Tuve que ocupar mi lugar de adulta y explicarle a mi hija mayor que la culpa no era de nadie, que “el mundo de las cosas” tiene sus leyes propias, su ritmo y fluir, y todas ellas cumplen un ciclo, lo decidamos sus dueños o no.
Los objetos van y vienen, decía yo intentando convencernos. Por dentro, algo me decía que la mantita no podía irse aún, que el destino había tomado una decisión apresurada y prematura, pero ¡hola! me decía la realidad que me confrontaba con su acostumbrada contundencia de muro.
Y así de pronto, ese instante santo.
Cuando la tensión entre el mundo mágico y el real llegó a su punto máximo, insostenible, se corrió el velo con la soltura de un aguacero, se fusionaron ambos por un momento y quedó servido el banquete de posibilidades al alcance de la mano de todos.
¡Mirá mamá, la mantita!- gritó “Ojazos” con asombro.
Estaba colgada de la reja de una ventana, a mitad del trayecto, llena de tierra y esos molestos frutos de los plátanos.
No, no hay plátanos en esa cuadra, aunque sí en otras del camino recorrido.
No, no estaba ahí antes.
Sí, me había fijado en ese y en tantos rincones más.
Saltamos de alegría [literal].
#siempreesmejorconunahistoria nunca fue para mí sólo un hashtag. Mucho menos tuvo la simpleza de un eslogan. Me duele si lo creen cliché. Siempre tuvo otro sentido para mí, profundo y genuino.
Debo confesar que mucho más ahora.
La vida me puso de cara al verdadero poder de las historias. Al real, al de todos los días, al de carne, hueso, luz y sombra.
Las historias conmueven, redimen, devuelven, construyen, auguran.
Nutren y sacuden. Siembran y contemplan la cosecha.
Abrazan, consuelan. Redoblan la apuesta.
¿Quién habrá sido? -preguntó “Ojazos”, con esa mirada que sabe a mar, curiosa y llena de esperanza.
No lo sé con certeza [aunque tenga alguna que otra sospecha perceptiva].

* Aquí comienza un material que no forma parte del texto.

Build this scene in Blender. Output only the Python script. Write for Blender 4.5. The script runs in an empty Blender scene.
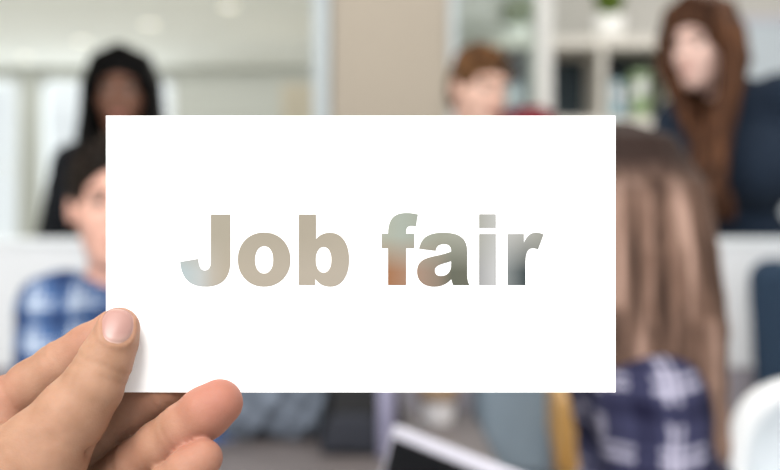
import bpy, bmesh, math, random
import numpy as np
from mathutils import Vector, Matrix
from mathutils.bvhtree import BVHTree

random.seed(7)
S = bpy.context.scene
COL = S.collection

# ------------------------------------------------------------ camera, world, lights, exposure
F = 50.0 / 36.0 * 780.0          # focal length in pixels of the 780x470 frame
CAMZ = 1.15
DC = 0.382                       # distance to the held card
cam_d = bpy.data.cameras.new('camera')
cam_d.lens = 50.0; cam_d.sensor_width = 36.0; cam_d.sensor_fit = 'HORIZONTAL'
cam_d.clip_start = 0.02; cam_d.clip_end = 60
cam_d.dof.use_dof = True; cam_d.dof.focus_distance = DC - 0.004; cam_d.dof.aperture_fstop = 6.3
cam = bpy.data.objects.new('camera', cam_d); COL.objects.link(cam)
cam.location = (0, 0, CAMZ); cam.rotation_euler = (math.pi / 2, 0, 0)
S.camera = cam

w = bpy.data.worlds.new('daylight'); S.world = w; w.use_nodes = True
bg = w.node_tree.nodes['Background']
bg.inputs[0].default_value = (0.93, 0.97, 1.0, 1); bg.inputs[1].default_value = 1.0

def area(name, loc, target, sx, sy, power, col=(1, 1, 1)):
    l = bpy.data.lights.new(name, 'AREA'); l.shape = 'RECTANGLE'; l.size = sx; l.size_y = sy
    l.energy = power; l.color = col
    o = bpy.data.objects.new(name, l); COL.objects.link(o); o.location = loc
    o.rotation_euler = (Vector(target) - Vector(loc)).to_track_quat('-Z', 'Y').to_euler()
    return o
area('room_light', (0.7, 3.1, 2.6), (0.7, 3.1, 0), 4.4, 3.9, 80, (1.0, 0.98, 0.95))
area('hall_light', (-2.0, 7.3, 2.61), (-2.0, 7.3, 0), 3.6, 4.2, 66, (1.0, 0.99, 0.96))
area('daylight_far_windows', (-2.35, 9.85, 1.7), (-2.35, 5.5, 2.5), 3.6, 1.5, 52, (0.95, 0.98, 1.0))
area('window_light', (-0.75, -1.3, 2.95), (-0.05, 0.4, 1.12), 2.0, 1.6, 172, (1.0, 0.98, 0.95))  # added key lamp for card and hand, above and behind the camera; no window there

vs = S.view_settings
S.display_settings.display_device = 'sRGB'
vs.view_transform = 'Standard'; vs.look = 'None'; vs.gamma = 1.0; vs.use_curve_mapping = False
vs.exposure = 0.0

# ------------------------------------------------------------ helpers
def lin(c):
    return tuple((v / 255 / 12.92) if v / 255 <= 0.04045 else ((v / 255 + 0.055) / 1.055) ** 2.4 for v in c)

def at(px, py, Y):
    return Vector(((px - 390) / F * Y, Y, CAMZ + (235 - py) / F * Y))

def new_mat(name):
    m = bpy.data.materials.new(name); m.use_nodes = True
    nt = m.node_tree
    return m, nt, nt.nodes['Principled BSDF']

def mat(name, rgb, rough=0.6, var=0.06, scale=30, bump=0.0, metal=0.0, spec=0.3, stretch=(1, 1, 1), sub=0.0):
    """rgb = sRGB 0..255; gently mottled by object-space noise"""
    m, nt, b = new_mat(name)
    b.inputs['Roughness'].default_value = rough; b.inputs['Metallic'].default_value = metal
    b.inputs['Specular IOR Level'].default_value = spec
    tc = nt.nodes.new('ShaderNodeTexCoord'); mp = nt.nodes.new('ShaderNodeMapping')
    mp.inputs['Scale'].default_value = stretch
    nz = nt.nodes.new('ShaderNodeTexNoise'); nz.inputs['Scale'].default_value = scale; nz.inputs['Detail'].default_value = 4
    rp = nt.nodes.new('ShaderNodeValToRGB')
    c = lin(rgb)
    rp.color_ramp.elements[0].position = 0.3; rp.color_ramp.elements[1].position = 0.7
    rp.color_ramp.elements[0].color = tuple(max(0, v * (1 - var)) for v in c) + (1,)
    rp.color_ramp.elements[1].color = tuple(min(1, v * (1 + var)) for v in c) + (1,)
    L = nt.links
    L.new(tc.outputs['Object'], mp.inputs[0]); L.new(mp.outputs[0], nz.inputs['Vector'])
    L.new(nz.outputs['Fac'], rp.inputs[0]); L.new(rp.outputs[0], b.inputs['Base Color'])
    if bump:
        bp = nt.nodes.new('ShaderNodeBump'); bp.inputs['Strength'].default_value = bump; bp.inputs['Distance'].default_value = 0.002
        L.new(nz.outputs['Fac'], bp.inputs['Height']); L.new(bp.outputs[0], b.inputs['Normal'])
    if sub:
        b.inputs['Subsurface Weight'].default_value = sub
        b.inputs['Subsurface Radius'].default_value = (0.6, 0.25, 0.12)
        b.inputs['Subsurface Scale'].default_value = 0.006
    return m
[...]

Quien quiera que seas ¡Gracias!
Por escucharnos, mirarnos y recoger el guante de nuestra historia; porque con ella tendimos un puente de ida y con tu generosidad construiste el de vuelta.
Así, gracias al poder de las historias sobre nosotros, los mortales, el capítulo de la mantita se sigue narrando con tinta mágica en la infancia de su dueña.
Esta agotada “madre de dos”, confía para siempre en ellas y en su certera alquimia.